La colère provoquée par les propos de Macron chez Mélenchon peut, de ce point de vue, se comprendre, mais cette colère se fourvoie dans de ridicules propos nationalistes qui, eux aussi, épargnent les vrais responsables, la bourgeoisie et les sommets de l’État. « Déclarer que la France est responsable de la rafle du Vel’ d’Hiv’, écrit Mélenchon, est là encore un franchissement de seuil d’une intensité maximale. En effet, nul ne peut contester que des Français ont été personnellement responsables du crime comme ce fut le cas, notamment, dans la police qui opéra la rafle sans exprimer la moindre protestation ni acte de résistance, mais aussi de la part de toutes les autorités de tous ordres qui se rendirent complices, soit activement, soit par leur silence, soit parce qu’elles avaient renoncé à s’y opposer de quelque façon que ce soit. Mais dire que la France, en tant que peuple, en tant que nation est responsable de ce crime c’est admettre une définition essentialiste de notre pays totalement inacceptable.
La France n’est rien d’autre que sa République. À cette époque, la République avait été abolie par la révolution nationale du maréchal Pétain. Dans cette vision de l’Histoire, la France, à cette époque, était à Londres avec le général De Gaulle et partout des Français combattaient l’occupant nazi.
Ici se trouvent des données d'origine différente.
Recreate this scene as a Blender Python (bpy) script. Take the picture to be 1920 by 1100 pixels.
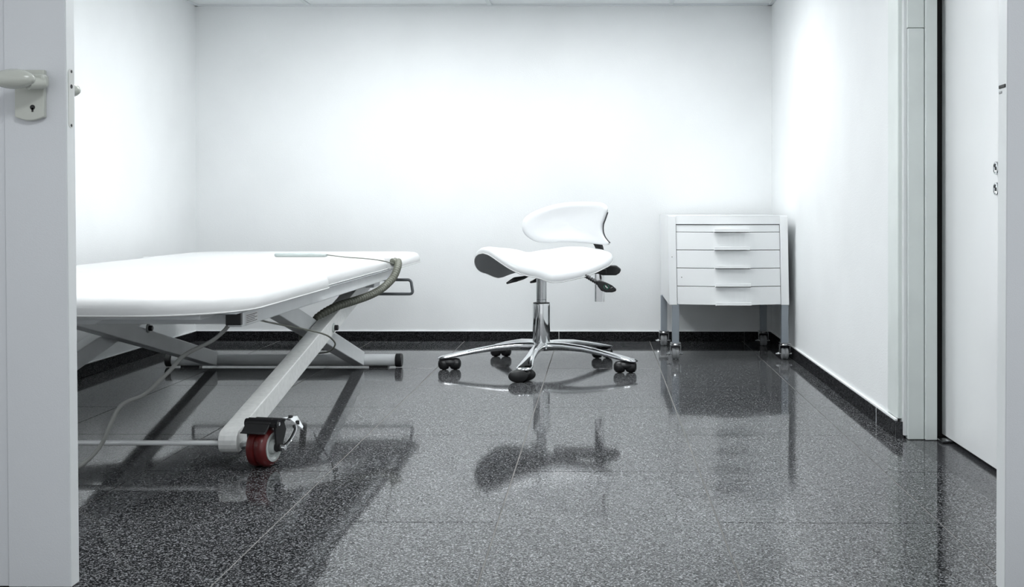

Sur le territoire national, il n’y avait rien d’autre qu’une nation dirigée par un régime de fait dans un pays dont la moitié était occupée par les armées nazies et l’autre moitié dirigée par des gens qui avaient imposé de force une idéologie jumelle. Jamais, à aucun moment, les Français n’ont fait le choix du meurtre et du crime antisémite ! »
Les travailleurs de ce pays, non, mais une large fraction des classes dominantes et de leur État oui. D'ailleurs De Gaulle, serviteur lucide de sa classe, sut, à la Libération, protéger la continuité de l’État et décora la police parisienne.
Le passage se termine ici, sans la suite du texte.